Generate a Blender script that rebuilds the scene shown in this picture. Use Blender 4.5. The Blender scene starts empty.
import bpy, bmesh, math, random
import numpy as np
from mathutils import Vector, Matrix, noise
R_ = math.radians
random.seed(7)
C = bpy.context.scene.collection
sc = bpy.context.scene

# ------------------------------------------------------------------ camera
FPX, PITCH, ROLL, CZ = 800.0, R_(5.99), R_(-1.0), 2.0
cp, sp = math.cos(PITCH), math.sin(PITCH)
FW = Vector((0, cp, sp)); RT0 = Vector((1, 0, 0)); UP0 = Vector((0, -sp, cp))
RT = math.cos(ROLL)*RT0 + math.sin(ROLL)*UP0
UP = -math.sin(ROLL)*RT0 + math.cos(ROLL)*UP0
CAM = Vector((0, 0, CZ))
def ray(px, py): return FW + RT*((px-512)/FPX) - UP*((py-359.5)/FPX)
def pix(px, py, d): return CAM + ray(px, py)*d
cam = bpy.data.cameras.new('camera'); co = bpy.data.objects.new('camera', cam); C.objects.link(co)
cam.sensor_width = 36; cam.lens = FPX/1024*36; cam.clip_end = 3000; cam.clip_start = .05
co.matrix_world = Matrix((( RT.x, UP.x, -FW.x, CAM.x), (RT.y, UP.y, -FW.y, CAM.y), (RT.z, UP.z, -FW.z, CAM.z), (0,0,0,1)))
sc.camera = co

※

## What to produce
Gather and return every line that holds the string "scene".

## Completed exercise
Generate a Blender script that rebuilds the scene shown in this picture. Use Blender 4.5. The Blender scene starts empty.
C = bpy.context.scene.collection
sc = bpy.context.scene